GOAL OF THE EXERCISE: Every entry here needs to be repeated exactly.
= = =
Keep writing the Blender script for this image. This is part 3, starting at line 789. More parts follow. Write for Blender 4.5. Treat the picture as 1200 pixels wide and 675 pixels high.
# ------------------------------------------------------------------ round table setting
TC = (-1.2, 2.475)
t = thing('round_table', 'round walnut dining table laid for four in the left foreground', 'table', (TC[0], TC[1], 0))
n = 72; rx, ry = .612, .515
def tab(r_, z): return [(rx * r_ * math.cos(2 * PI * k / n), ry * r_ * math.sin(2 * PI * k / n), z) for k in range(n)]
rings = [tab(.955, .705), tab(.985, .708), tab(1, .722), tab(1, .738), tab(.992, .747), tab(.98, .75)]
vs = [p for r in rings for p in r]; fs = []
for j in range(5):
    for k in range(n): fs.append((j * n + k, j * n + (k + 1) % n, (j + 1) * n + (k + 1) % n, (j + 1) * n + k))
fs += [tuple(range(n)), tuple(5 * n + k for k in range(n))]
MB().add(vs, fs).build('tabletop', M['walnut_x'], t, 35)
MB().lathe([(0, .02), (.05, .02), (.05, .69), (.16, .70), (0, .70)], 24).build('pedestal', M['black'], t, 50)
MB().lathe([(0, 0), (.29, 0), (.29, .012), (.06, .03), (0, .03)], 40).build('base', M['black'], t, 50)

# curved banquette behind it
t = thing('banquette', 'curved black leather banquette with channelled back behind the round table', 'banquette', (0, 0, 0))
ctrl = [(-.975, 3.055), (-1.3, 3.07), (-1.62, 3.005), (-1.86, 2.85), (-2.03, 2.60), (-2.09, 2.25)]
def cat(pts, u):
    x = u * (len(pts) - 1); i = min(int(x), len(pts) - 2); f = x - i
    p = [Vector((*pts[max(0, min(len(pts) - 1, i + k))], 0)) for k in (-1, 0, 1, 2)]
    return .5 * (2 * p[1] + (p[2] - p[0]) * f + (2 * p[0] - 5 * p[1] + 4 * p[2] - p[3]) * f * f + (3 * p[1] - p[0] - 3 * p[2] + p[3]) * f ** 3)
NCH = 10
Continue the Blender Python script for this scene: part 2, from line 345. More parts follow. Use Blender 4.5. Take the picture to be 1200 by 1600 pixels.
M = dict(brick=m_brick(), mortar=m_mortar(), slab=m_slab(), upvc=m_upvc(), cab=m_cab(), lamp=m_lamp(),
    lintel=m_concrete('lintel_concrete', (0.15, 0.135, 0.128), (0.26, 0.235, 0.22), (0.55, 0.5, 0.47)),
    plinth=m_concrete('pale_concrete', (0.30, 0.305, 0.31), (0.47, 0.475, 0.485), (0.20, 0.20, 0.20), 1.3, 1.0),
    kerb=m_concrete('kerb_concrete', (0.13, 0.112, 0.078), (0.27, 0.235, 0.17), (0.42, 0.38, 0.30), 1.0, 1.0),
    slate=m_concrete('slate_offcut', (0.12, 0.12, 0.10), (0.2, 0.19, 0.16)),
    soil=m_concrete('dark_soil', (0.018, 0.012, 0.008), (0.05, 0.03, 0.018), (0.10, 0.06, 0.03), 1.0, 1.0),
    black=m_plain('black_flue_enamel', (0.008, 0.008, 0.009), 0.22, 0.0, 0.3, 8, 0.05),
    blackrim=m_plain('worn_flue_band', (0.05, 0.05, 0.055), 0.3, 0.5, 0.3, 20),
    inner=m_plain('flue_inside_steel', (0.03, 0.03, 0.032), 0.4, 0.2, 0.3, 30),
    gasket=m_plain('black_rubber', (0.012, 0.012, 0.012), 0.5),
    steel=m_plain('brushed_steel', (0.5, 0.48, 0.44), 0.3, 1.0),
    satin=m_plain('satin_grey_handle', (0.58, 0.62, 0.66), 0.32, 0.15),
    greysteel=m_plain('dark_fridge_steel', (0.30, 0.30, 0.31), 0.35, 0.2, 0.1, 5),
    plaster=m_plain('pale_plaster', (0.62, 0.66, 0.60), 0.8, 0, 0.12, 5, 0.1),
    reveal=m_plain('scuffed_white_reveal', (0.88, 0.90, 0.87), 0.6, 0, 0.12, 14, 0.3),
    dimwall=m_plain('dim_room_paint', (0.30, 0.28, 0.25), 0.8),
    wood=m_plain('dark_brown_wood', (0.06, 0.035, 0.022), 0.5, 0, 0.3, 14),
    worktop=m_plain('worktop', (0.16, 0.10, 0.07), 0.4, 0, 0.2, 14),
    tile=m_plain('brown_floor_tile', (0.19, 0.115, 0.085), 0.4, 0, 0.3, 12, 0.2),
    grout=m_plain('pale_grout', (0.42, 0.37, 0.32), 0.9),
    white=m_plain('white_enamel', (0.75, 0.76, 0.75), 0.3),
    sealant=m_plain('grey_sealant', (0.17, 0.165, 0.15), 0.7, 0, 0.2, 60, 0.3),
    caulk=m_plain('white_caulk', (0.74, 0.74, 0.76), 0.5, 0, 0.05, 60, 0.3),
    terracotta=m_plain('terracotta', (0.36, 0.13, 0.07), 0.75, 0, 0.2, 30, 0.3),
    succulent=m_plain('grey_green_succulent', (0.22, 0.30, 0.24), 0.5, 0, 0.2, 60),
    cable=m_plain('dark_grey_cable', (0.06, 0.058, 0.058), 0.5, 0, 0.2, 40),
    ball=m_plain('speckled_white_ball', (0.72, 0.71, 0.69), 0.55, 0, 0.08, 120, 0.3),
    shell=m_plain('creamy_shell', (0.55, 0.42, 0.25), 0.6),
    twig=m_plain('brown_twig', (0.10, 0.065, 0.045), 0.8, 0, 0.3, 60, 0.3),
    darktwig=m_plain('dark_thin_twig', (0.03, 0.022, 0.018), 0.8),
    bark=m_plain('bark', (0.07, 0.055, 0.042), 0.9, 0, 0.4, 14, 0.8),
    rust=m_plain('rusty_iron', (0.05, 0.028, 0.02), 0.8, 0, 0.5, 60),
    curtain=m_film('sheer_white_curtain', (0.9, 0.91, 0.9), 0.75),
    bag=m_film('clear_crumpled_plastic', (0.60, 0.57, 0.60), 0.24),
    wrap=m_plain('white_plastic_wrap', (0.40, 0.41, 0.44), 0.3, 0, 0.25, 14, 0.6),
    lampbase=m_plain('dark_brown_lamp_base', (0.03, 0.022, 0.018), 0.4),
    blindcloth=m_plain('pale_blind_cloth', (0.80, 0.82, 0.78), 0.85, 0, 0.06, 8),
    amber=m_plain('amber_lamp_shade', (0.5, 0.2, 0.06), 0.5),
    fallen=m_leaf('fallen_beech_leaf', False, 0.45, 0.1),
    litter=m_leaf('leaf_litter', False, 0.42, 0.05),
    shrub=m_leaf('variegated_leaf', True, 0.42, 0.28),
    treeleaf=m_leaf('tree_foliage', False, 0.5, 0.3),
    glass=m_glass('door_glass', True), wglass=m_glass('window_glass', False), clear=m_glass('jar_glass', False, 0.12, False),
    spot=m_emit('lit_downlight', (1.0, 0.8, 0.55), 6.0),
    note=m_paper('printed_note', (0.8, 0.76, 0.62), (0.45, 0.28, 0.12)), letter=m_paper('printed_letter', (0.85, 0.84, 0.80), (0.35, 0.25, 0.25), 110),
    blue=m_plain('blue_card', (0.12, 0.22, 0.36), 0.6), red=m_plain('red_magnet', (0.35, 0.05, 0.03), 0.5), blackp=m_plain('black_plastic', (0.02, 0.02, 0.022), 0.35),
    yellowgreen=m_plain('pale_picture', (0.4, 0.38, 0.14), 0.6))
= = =
ANSWER TO THE EXERCISE:
Keep writing the Blender script for this image. This is part 3, starting at line 789. More parts follow. Write for Blender 4.5. Treat the picture as 1200 pixels wide and 675 pixels high.
# ------------------------------------------------------------------ round table setting
TC = (-1.2, 2.475)
t = thing('round_table', 'round walnut dining table laid for four in the left foreground', 'table', (TC[0], TC[1], 0))
n = 72; rx, ry = .612, .515
def tab(r_, z): return [(rx * r_ * math.cos(2 * PI * k / n), ry * r_ * math.sin(2 * PI * k / n), z) for k in range(n)]
rings = [tab(.955, .705), tab(.985, .708), tab(1, .722), tab(1, .738), tab(.992, .747), tab(.98, .75)]
vs = [p for r in rings for p in r]; fs = []
for j in range(5):
    for k in range(n): fs.append((j * n + k, j * n + (k + 1) % n, (j + 1) * n + (k + 1) % n, (j + 1) * n + k))
fs += [tuple(range(n)), tuple(5 * n + k for k in range(n))]
MB().add(vs, fs).build('tabletop', M['walnut_x'], t, 35)
MB().lathe([(0, .02), (.05, .02), (.05, .69), (.16, .70), (0, .70)], 24).build('pedestal', M['black'], t, 50)
MB().lathe([(0, 0), (.29, 0), (.29, .012), (.06, .03), (0, .03)], 40).build('base', M['black'], t, 50)

# curved banquette behind it
t = thing('banquette', 'curved black leather banquette with channelled back behind the round table', 'banquette', (0, 0, 0))
ctrl = [(-.975, 3.055), (-1.3, 3.07), (-1.62, 3.005), (-1.86, 2.85), (-2.03, 2.60), (-2.09, 2.25)]
def cat(pts, u):
    x = u * (len(pts) - 1); i = min(int(x), len(pts) - 2); f = x - i
    p = [Vector((*pts[max(0, min(len(pts) - 1, i + k))], 0)) for k in (-1, 0, 1, 2)]
    return .5 * (2 * p[1] + (p[2] - p[0]) * f + (2 * p[0] - 5 * p[1] + 4 * p[2] - p[3]) * f * f + (3 * p[1] - p[0] - 3 * p[2] + p[3]) * f ** 3)
NCH = 10
Continue the Blender Python script for this scene: part 2, from line 345. More parts follow. Use Blender 4.5. Take the picture to be 1200 by 1600 pixels.
M = dict(brick=m_brick(), mortar=m_mortar(), slab=m_slab(), upvc=m_upvc(), cab=m_cab(), lamp=m_lamp(),
    lintel=m_concrete('lintel_concrete', (0.15, 0.135, 0.128), (0.26, 0.235, 0.22), (0.55, 0.5, 0.47)),
    plinth=m_concrete('pale_concrete', (0.30, 0.305, 0.31), (0.47, 0.475, 0.485), (0.20, 0.20, 0.20), 1.3, 1.0),
    kerb=m_concrete('kerb_concrete', (0.13, 0.112, 0.078), (0.27, 0.235, 0.17), (0.42, 0.38, 0.30), 1.0, 1.0),
    slate=m_concrete('slate_offcut', (0.12, 0.12, 0.10), (0.2, 0.19, 0.16)),
    soil=m_concrete('dark_soil', (0.018, 0.012, 0.008), (0.05, 0.03, 0.018), (0.10, 0.06, 0.03), 1.0, 1.0),
    black=m_plain('black_flue_enamel', (0.008, 0.008, 0.009), 0.22, 0.0, 0.3, 8, 0.05),
    blackrim=m_plain('worn_flue_band', (0.05, 0.05, 0.055), 0.3, 0.5, 0.3, 20),
    inner=m_plain('flue_inside_steel', (0.03, 0.03, 0.032), 0.4, 0.2, 0.3, 30),
    gasket=m_plain('black_rubber', (0.012, 0.012, 0.012), 0.5),
    steel=m_plain('brushed_steel', (0.5, 0.48, 0.44), 0.3, 1.0),
    satin=m_plain('satin_grey_handle', (0.58, 0.62, 0.66), 0.32, 0.15),
    greysteel=m_plain('dark_fridge_steel', (0.30, 0.30, 0.31), 0.35, 0.2, 0.1, 5),
    plaster=m_plain('pale_plaster', (0.62, 0.66, 0.60), 0.8, 0, 0.12, 5, 0.1),
    reveal=m_plain('scuffed_white_reveal', (0.88, 0.90, 0.87), 0.6, 0, 0.12, 14, 0.3),
    dimwall=m_plain('dim_room_paint', (0.30, 0.28, 0.25), 0.8),
    wood=m_plain('dark_brown_wood', (0.06, 0.035, 0.022), 0.5, 0, 0.3, 14),
    worktop=m_plain('worktop', (0.16, 0.10, 0.07), 0.4, 0, 0.2, 14),
    tile=m_plain('brown_floor_tile', (0.19, 0.115, 0.085), 0.4, 0, 0.3, 12, 0.2),
    grout=m_plain('pale_grout', (0.42, 0.37, 0.32), 0.9),
    white=m_plain('white_enamel', (0.75, 0.76, 0.75), 0.3),
    sealant=m_plain('grey_sealant', (0.17, 0.165, 0.15), 0.7, 0, 0.2, 60, 0.3),
    caulk=m_plain('white_caulk', (0.74, 0.74, 0.76), 0.5, 0, 0.05, 60, 0.3),
    terracotta=m_plain('terracotta', (0.36, 0.13, 0.07), 0.75, 0, 0.2, 30, 0.3),
    succulent=m_plain('grey_green_succulent', (0.22, 0.30, 0.24), 0.5, 0, 0.2, 60),
    cable=m_plain('dark_grey_cable', (0.06, 0.058, 0.058), 0.5, 0, 0.2, 40),
    ball=m_plain('speckled_white_ball', (0.72, 0.71, 0.69), 0.55, 0, 0.08, 120, 0.3),
    shell=m_plain('creamy_shell', (0.55, 0.42, 0.25), 0.6),
    twig=m_plain('brown_twig', (0.10, 0.065, 0.045), 0.8, 0, 0.3, 60, 0.3),
    darktwig=m_plain('dark_thin_twig', (0.03, 0.022, 0.018), 0.8),
    bark=m_plain('bark', (0.07, 0.055, 0.042), 0.9, 0, 0.4, 14, 0.8),
    rust=m_plain('rusty_iron', (0.05, 0.028, 0.02), 0.8, 0, 0.5, 60),
    curtain=m_film('sheer_white_curtain', (0.9, 0.91, 0.9), 0.75),
    bag=m_film('clear_crumpled_plastic', (0.60, 0.57, 0.60), 0.24),
    wrap=m_plain('white_plastic_wrap', (0.40, 0.41, 0.44), 0.3, 0, 0.25, 14, 0.6),
    lampbase=m_plain('dark_brown_lamp_base', (0.03, 0.022, 0.018), 0.4),
    blindcloth=m_plain('pale_blind_cloth', (0.80, 0.82, 0.78), 0.85, 0, 0.06, 8),
    amber=m_plain('amber_lamp_shade', (0.5, 0.2, 0.06), 0.5),
    fallen=m_leaf('fallen_beech_leaf', False, 0.45, 0.1),
    litter=m_leaf('leaf_litter', False, 0.42, 0.05),
    shrub=m_leaf('variegated_leaf', True, 0.42, 0.28),
    treeleaf=m_leaf('tree_foliage', False, 0.5, 0.3),
    glass=m_glass('door_glass', True), wglass=m_glass('window_glass', False), clear=m_glass('jar_glass', False, 0.12, False),
    spot=m_emit('lit_downlight', (1.0, 0.8, 0.55), 6.0),
    note=m_paper('printed_note', (0.8, 0.76, 0.62), (0.45, 0.28, 0.12)), letter=m_paper('printed_letter', (0.85, 0.84, 0.80), (0.35, 0.25, 0.25), 110),
    blue=m_plain('blue_card', (0.12, 0.22, 0.36), 0.6), red=m_plain('red_magnet', (0.35, 0.05, 0.03), 0.5), blackp=m_plain('black_plastic', (0.02, 0.02, 0.022), 0.35),
    yellowgreen=m_plain('pale_picture', (0.4, 0.38, 0.14), 0.6))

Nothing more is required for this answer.